Telia's LTE subscriptions off to slow start

Mobile operators can have hugely selective memories. Many have very ambitious targets for customer uptake in the early days of their 4G build-outs, yet the history of 3G in Europe and now China tells us that, until there is a good choice of devices, new users will remain limited in number. So it is hardly surprising that the only commercial LTE operator so far, TeliaSonera in Norway and Sweden, has only 1,000 customers to date.
 
Its networks cover about 400,000 people in the two countries' capitals, Oslo and Stockholm, and went live at the end of last year. The estimates of uptake came from analysts but were not denied by the carrier, which said the lack of handsets was the main factor.
 
Lars Klasson, VP of mobility services, pointed out that the service is currently based only on dongles, which limits it to heavy laptop data users. But he accepts Telia will have to rely on that base for some time to come. "As for the LTE phones, we say 'forget it for now'," he said in an interview. The problem with being the frontrunner in a relatively small country is that there is not sufficient scale to attract major handset vendors into the market.
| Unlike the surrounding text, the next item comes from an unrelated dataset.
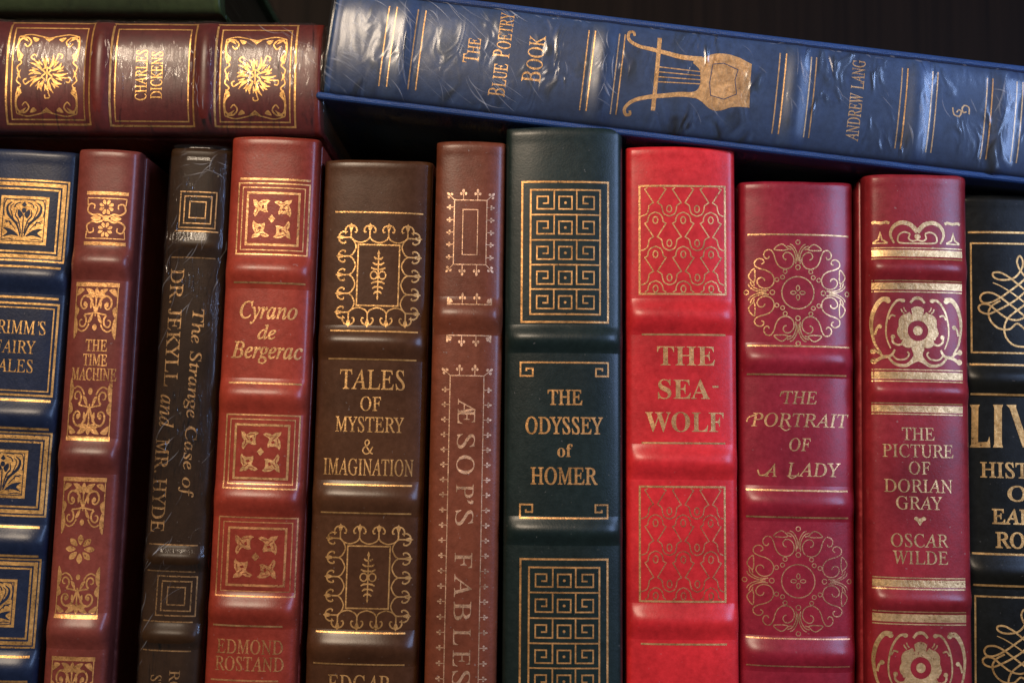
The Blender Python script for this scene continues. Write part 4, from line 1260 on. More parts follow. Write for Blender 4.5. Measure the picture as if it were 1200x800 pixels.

Klasson knows the big name phonemakers will wait for the large markets like the US to go live.
 
This puts pressure on Telia, and other early operators, in terms of their breakeven plans. Growth will remain slow for the first couple of years, but in the meantime, the carrier has an ambitious build-out plan to expand the network. Analysts in Sweden estimate an LTE network costs about €2 billion per 50 million inhabitants to build, plus license fees (€50 million in Telia's case).
 
Early Wimax operators have faced the same dilemmas, though their route to handsets is a couple of years ahead of LTE's. In LTE, merchant chipsets should arrive next year, and there are still technical issues in areas such as battery life, plus patent licensing talks, to be finalized before phones can appear commercially. In Wimax, Sprint and its partner Clearwire are just launching the US' first smartphones supporting 3G and Wimax, with Sprint shipping the HTC EVO. Like Telia, the US firm believes an attractive handset will provide a fillip to customer uptake because the 'Sprint 4G' service will be able to appeal to a wider range of customers and usage patterns.